Kinda makes sense. They are moving to more and more Go.

While Go is quickly eating into my use cases for Python in my own work, I'm not really sure that there's a connection here. Guido's employment at Google was a little more than simply, "Python's a cool language, so let's hire the main Python developer so we can use Python at Google."

Furthermore, Google's vision for Go isn't as a replacement for what Python does - the fact that Go can satisfy many of Python's use cases is by coincidence more than by design.

I personally see Go as more of a Java replacement than anything.
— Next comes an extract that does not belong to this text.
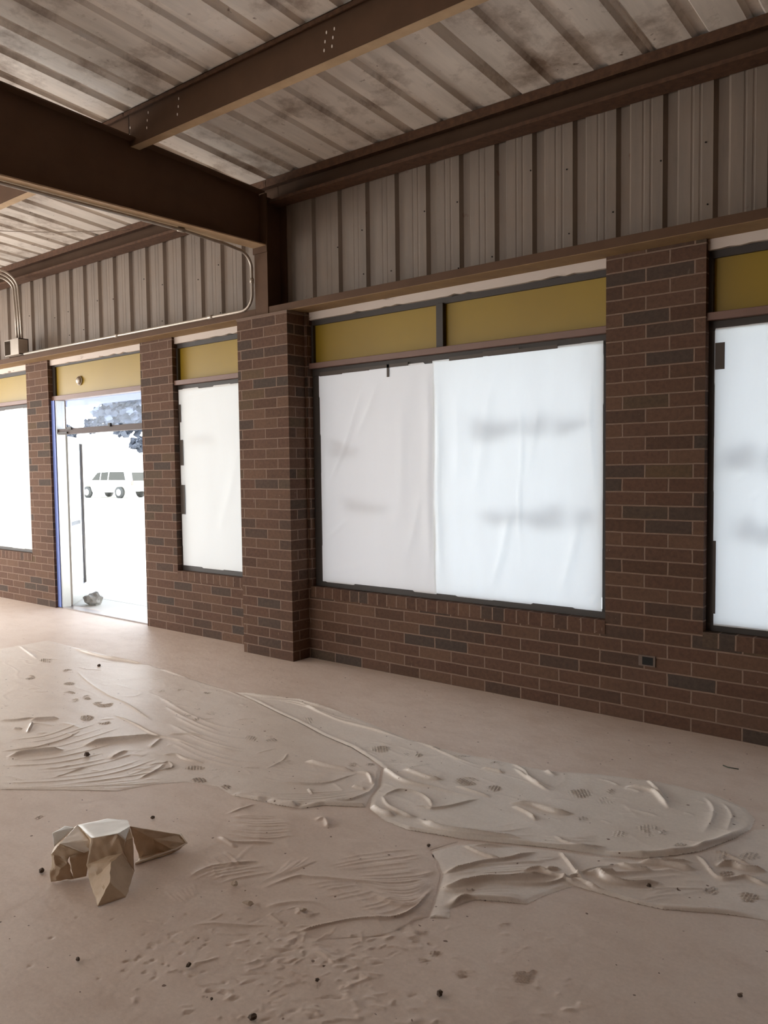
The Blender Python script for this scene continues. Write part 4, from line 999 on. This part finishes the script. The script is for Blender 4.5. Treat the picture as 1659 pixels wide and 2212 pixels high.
crump('right_edge', [('t3', 's1', 'f2', 's2', 't4')], M_KRAFT, bag, org, 3, 0.002, 7)
crump('trough', [('s3', 'r1', 'r6', 'r5'), ('r1', 'r2', 'r6'), ('r5', 'r6', 'r7', 'r8'), ('r6', 'r2', 'r3', 'r7'), ('r8', 'r7', 'r3', 'r4')], M_KRAFT, bag, org, 4, 0.006, 8)
crump('trough_rim', [('r4', 'r3', 'r2', 'r7')], M_KRAFT, bag, org, 3, 0.003, 9)

rp = [BP['r4'] + Vector((0, 0, .006)), BP['r4'].lerp(BP['r3'], .5) + Vector((0, -.004, .012)), BP['r3'] + Vector((0, 0, .012)), BP['r2'] + Vector((0, 0, .002)), BP['r1'] + Vector((0, 0, .002))]
tube('folded_rim', [p_ - org for p_ in rp], 0.004, M_CREAM, bag, n=8)
BP['k1'] = G(303, 1830, 0.03); BP['k2'] = G(318, 1823, 0.035); BP['k3'] = G(330, 1834, 0.02); BP['k4'] = G(312, 1842, 0.01)
crump('loose_scrap', [('k1', 'k2', 'k3', 'k4')], M_CREAM, bag, org, 2, 0.006, 12)

# ------------------------------------------------------------------ litter
M_PEB = simple('dark_rubble', srgb(96, 80, 68), 0.9, 0, 0.6, 40, 0.4)
M_CHIP = simple('pale_chip', srgb(196, 176, 156), 0.8, 0, 0.4, 30, 0.3)
L_ = [(188, 1634, 7, M_PEB, 'dark lump of rubble on the left film, above the paper bag'), (330, 1770, 5, M_PEB, 'small dark pebble just beyond the paper bag'),
 (950, 2152, 8, M_PEB, 'dark pebble on bare floor at bottom centre'), (1598, 2156, 5, M_PEB, 'tiny dark pebble near the bottom right corner'),
 (546, 2204, 9, M_PEB, 'dark clod of dirt at the bottom edge of the photo'), (408, 2090, 6, M_PEB, 'dark pebble at the end of a scratched line, below the paper bag'),
 (168, 2077, 5, M_PEB, 'dark pebble on bare floor left of the scuff marks'), (1402, 1917, 5, M_PEB, 'black speck of rubble on the right-hand film strip'),
 (685, 2122, 5, M_PEB, 'small dark stone among the foreground scuffs'), (457, 2163, 4, M_PEB, 'small dark stone at lower left of the scuff marks'),
 (926, 1830, 4, M_PEB, 'tiny black chip where the fan film meets the swirl'), (214, 1440, 4, M_PEB, 'tiny dark bit on a fold near the doorway'),
 (507, 1915, 10, M_CHIP, 'pale flat chip on the left of the fan-wrinkled film'), (536, 1958, 11, M_CHIP, 'pale wedge-shaped chip casting a shadow at the fan film border'),
 (655, 1972, 9, M_CHIP, 'pale rounded flake in the foreground scuffs'), (90, 1886, 7, M_PEB, 'dark twisted scrap to the left of the paper bag')]
for k, (u, v, s, mt, lab) in enumerate(L_):
    p = fl(u, v); r = s / FPX * (p - CAMP).length * 0.9
    o = lump('rubble_chip' if mt is M_PEB else 'paint_chip', (p.x, p.y, 0.006 + r * 0.35), (r, r * 0.75, r * (0.7 if mt is M_PEB else 0.3)), mt, k, 0.5, 2)
    o.rotation_euler = (0, 0.15, k); tag(o, lab, 'rubble' if mt is M_PEB else 'chip')
p = fl(1577, 1660)
tw = tube('twig', [p + Vector((-0.04, 0.01, .006)), p + Vector((-0.01, -0.005, .006)), p + Vector((0.045, 0.0, .007))], 0.003, simple('green_grey_twig', srgb(80, 84, 70), 0.8), None, p, n=6)
tag(tw, 'thin dark green twig on the floor near the wall at right', 'twig')

# ================================================================== OUTDOORS
M_CONC = simple('pale_concrete', srgb(225, 222, 214), 0.8, 0, 0.12, 3)
M_ASPH = simple('bleached_asphalt', srgb(214, 212, 206), 0.9, 0, 0.2, 1.5)
M_WHITE = simple('white_paint', srgb(238, 238, 236), 0.5, 0, 0.06, 2)
boxo_g = MB(); boxo_g.box(-120, 40, 0.22, 120, -0.35, -0.15); tag(boxo_g.build('ground', M_ASPH), kind='structure')
b = MB(); b.box(-16, 4, 0.22, 0.75, -0.2, -0.01); tag(b.build('walkway', M_CONC), kind='structure')
b = MB(); b.box(-16, 4, 0.78, 2.6, -0.2, -0.015); tag(b.build('walkway_apron', M_CONC), kind='structure')
# canopy
b = MB(); b.box(-16, 4, 0.24, 2.75, 2.84, 2.98); cn = b.build('walkway_canopy', simple('canopy_soffit', srgb(58, 66, 100), 0.6)); tag(cn, 'pale blue canopy roof over the outside walkway', 'canopy')
p0 = Vector((-11.6, 2.3, 0))
for k, x in enumerate((-13.75, -15.9)):
    e = empty('canopy_post', (x, 2.55, -0.02), ['square white canopy post seen through the door transom', 'farther square canopy post to the left outside'][k], 'post')
    b = MB(); b.box(-0.09, 0.09, -0.09, 0.09, 0, 2.86); b.build('shaft', M_WHITE, e, bevel=0.005); b = MB(); b.box(-0.13, 0.13, -0.13, 0.13, 0, 0.12); b.build('base', M_CONC, e, bevel=0.005)
# rock door stop in plastic
pr = fl(197, 1306, -0.01); rk = lump('rock', (pr.x + 0.06, pr.y, 0.06), (0.11, 0.10, 0.085), simple('grey_rock', srgb(165, 162, 155), 0.7, 0, 0.6, 12, 0.5), 3, 0.45, 3); tag(rk, 'grey rock propping the open door leaf on the walkway', 'rock')

# car
def car(loc, ang, label, body, glassy):
    e = empty('car', loc, label, 'car'); e.rotation_euler = (0, 0, ang)
    # x forward = -x ; side profile
    prof = [(-2.75, 0.45), (-2.78, 0.8), (-2.7, 1.05), (-1.35, 1.15), (-0.72, 1.80), (2.35, 1.86), (2.55, 1.78), (2.78, 1.1), (2.80, 0.5), (2.3, 0.42), (2.05, 0.85), (1.6, 0.98), (1.15, 0.85), (0.95, 0.38), (-1.1, 0.38), (-1.3, 0.82), (-1.7, 0.96), (-2.1, 0.82), (-2.3, 0.42)]
    bm = bmesh.new(); W = 0.98
    L0 = [bm.verts.new((x, -W * (0.86 if z > 1.3 else 1), z)) for x, z in prof]; L1 = [bm.verts.new((x, W * (0.86 if z > 1.3 else 1), z)) for x, z in prof]
    bm.faces.new(L0); bm.faces.new(L1[::-1]); n = len(prof)
    for i in range(n): bm.faces.new((L0[i], L1[i], L1[(i + 1) % n], L0[(i + 1) % n]))
    bmesh.ops.recalc_face_normals(bm, faces=bm.faces); me = bpy.data.meshes.new('body'); bm.to_mesh(me); bm.free()
    bo = link('body', me, body, e); md = bo.modifiers.new('b', 'BEVEL'); md.width = 0.03; md.segments = 2
    for s in (-1, 1):
        yy = lambda z: s * (W * 1 - (z - 1.18) * 0.21 + 0.012)
        for q in ([(-1.12, 1.2), (-0.62, 1.70), (-0.3, 1.72), (-0.3, 1.2)], [(-0.2, 1.2), (-0.2, 1.72), (0.5, 1.74), (0.5, 1.2)], [(0.62, 1.2), (0.62, 1.74), (2.05, 1.74), (2.3, 1.2)]):
            m = MB(); m.face([(x, yy(z), z) for x, z in q]); m.face([(x, yy(z) - s * 0.01, z) for x, z in q][::-1]); m.build('side_window', glassy, e, weld=False)
        for x in (-1.7, 1.6):
            wl_ = tube('wheel', [(x, s * 0.76, 0.38), (x, s * 0.97, 0.38)], 0.38, M_TYRE, e, n=22); tube('hub', [(x, s * 0.97, 0.38), (x, s * 0.985, 0.38)], 0.22, M_WHITE, wl_, n=16)
    m = MB(); m.face([(2.80, -0.75, 1.15), (2.80, 0.75, 1.15), (2.62, 0.68, 1.7), (2.62, -0.68, 1.7)]); m.build('rear_window', glassy, e, weld=False)
    for s in (-1, 1): m = MB(); m.box(2.76, 2.83, s * 0.8 - 0.08, s * 0.8 + 0.08, 0.85, 1.15); m.build('tail_light', simple('tail_red', srgb(190, 120, 110), 0.4), e)
    m = MB(); m.box(2.74, 2.88, -0.9, 0.9, 0.48, 0.64); m.build('bumper', M_WHITE, e, bevel=0.02); m = MB(); m.box(-2.88, -2.74, -0.9, 0.9, 0.45, 0.62); m.build('bumper', M_WHITE, e, bevel=0.02)
    return e
M_TYRE = simple('tyre', srgb(78, 78, 76), 0.8); M_CARW = simple('tinted_car_window', srgb(66, 66, 62), 0.6, 0, 0.1, 3, 0, 0.2)
car((-49.1, 25.9, -0.15), 0.11, 'white sport utility car parked across the street, seen through the doorway', M_WHITE, M_CARW)
car((-42.2, 26.6, -0.15), 0.11, 'second parked car, cut off by the right door jamb', simple('silver_paint', srgb(205, 208, 212), 0.4), M_CARW)
# buildings across the street
def bld(x0, x1, y0, y1, h, label, awn, wins, mat):
    e = empty('shop_building', ((x0 + x1) / 2, y0, -0.15), label, 'building'); o = Vector(((x0 + x1) / 2, y0, -0.15))
    m = MB(o); m.box(x0, x1, y0, y1, -0.15, h); m.build('building_wall', mat, e)
    m = MB(o); m.box(x0 - 0.2, x1 + 0.2, y0 - 0.2, y0 + 0.3, h, h + 0.3); m.build('parapet', M_WHITE, e)
    if awn:
        m = MB(o); a, c, z = awn; m.face([(a, y0 - 1.4, z), (c, y0 - 1.4, z), (c, y0, z + 0.8), (a, y0, z + 0.8)]); m.face([(a, y0 - 1.4, z - 0.25), (c, y0 - 1.4, z - 0.25), (c, y0 - 1.4, z), (a, y0 - 1.4, z)]); m.build('awning', simple('grey_awning', srgb(205, 208, 206), 0.8), e, weld=False)
    for (a, c, z0, z1) in wins:
        m = MB(o); m.box(a, c, y0 - 0.03, y0 + 0.02, z0, z1); m.build('shop_window', simple('shop_glass', srgb(170, 176, 184), 0.3), e)
    return e
bld(-66, -52.5, 36, 46, 4.4, 'white shop building with grey awning across the street, left in the doorway', (-65, -54, 2.3), [(-64, -56, 1.0, 2.0), (-61.5, -60.4, 3.2, 3.8), (-59.6, -57.6, 3.2, 3.8)], M_WHITE)
bld(-51.5, -36, 38, 48, 4.0, 'low white building across the street, right in the doorway', None, [(-51, -50.4, 0.2, 3.2), (-47, -46, 3.2, 3.6)], M_WHITE)
# trees
def tree(x, y, h, r, label, seed):
    e = empty('street_tree', (x, y, -0.15), label, 'tree')
    tube('trunk', [(0, 0, 0), (0.1, 0, h * 0.35), (-0.1, 0.1, h * 0.7)], 0.2, simple('tree_bark', srgb(205, 200, 195), 0.9), e, radii=[0.28, 0.2, 0.1])
    bm = bmesh.new(); rr = random.Random(seed)
    for k in range(1100):
        t = Vector((rr.gauss(0, 1), rr.gauss(0, 1), rr.gauss(0, 1))).normalized() * rr.uniform(0.35, 1) ** 0.5
        d = 0.8 + 0.5 * noise.noise(t * 2 + Vector((seed, 0, 0)))
        c = Vector((t.x * r * d, t.y * r * d, h - r * 0.7 + t.z * r * 0.75 * d)); s = 0.36 * r / 2.2
        a = Vector((rr.uniform(-1, 1), rr.uniform(-1, 1), rr.uniform(-1, 1))).normalized(); b2 = a.orthogonal().normalized()
        vs = [bm.verts.new(c + a * s), bm.verts.new(c + b2 * s), bm.verts.new(c - a * s), bm.verts.new(c - b2 * s)]; bm.faces.new(vs)
    me = bpy.data.meshes.new('foliage'); bm.to_mesh(me); bm.free(); link('foliage', me, M_LEAF, e)
M_LEAF = simple('hazy_green_leaves', srgb(74, 80, 92), 0.8)
def at(u, v, y): 
    d = ray(u, v); t = (y - CAMP.y) / d.y; return CAMP + d * t
for (u, v, y, hh, r, lab, sd) in [(270, 900, 30, 7.5, 2.05, 'large dark street tree filling the right of the door transom', 2), (203, 920, 34, 6.4, 0.85, 'small round tree seen in the middle of the door transom', 3), (140, 935, 30, 5.6, 1.1, 'low tree seen at the left end of the door transom', 4), (306, 960, 33.5, 4.6, 0.9, 'low scraggly tree beside the right door jamb, under the header', 7)]:
    q = at(u, 1040, y); tree(q.x, q.y, hh, r, lab, sd)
Go will replace Java when it will offer generics, same GC execution speed and the amount of libraries Java currently enjoys.

Channels and Goroutines are easily available in java.util.concurrent.

If you really want compilation to pure native code, there native code compilers for Java as well.

> Channels and Goroutines are easily available in java.util.concurrent.

HAHAHAHAHAHAHAHAHAHA. No.

With your childish comment you just showed how much you know about programming, zero!

Yeah, right. Just take a closer look what goroutines really are (hint: not threads), and how Java threads differ from them.

You show your ignorance again. Do you think that go does not use operatingsystem threads in the background? Do you think the same abstraction could and has not been built for java? How do you think does the Erlang impmentation on Java work? How do you think that scala can start so many actors? How do you think the forkjoin framework works?

Funny how we talk about Go and Java and you suddenly come up with Scala and Erlang.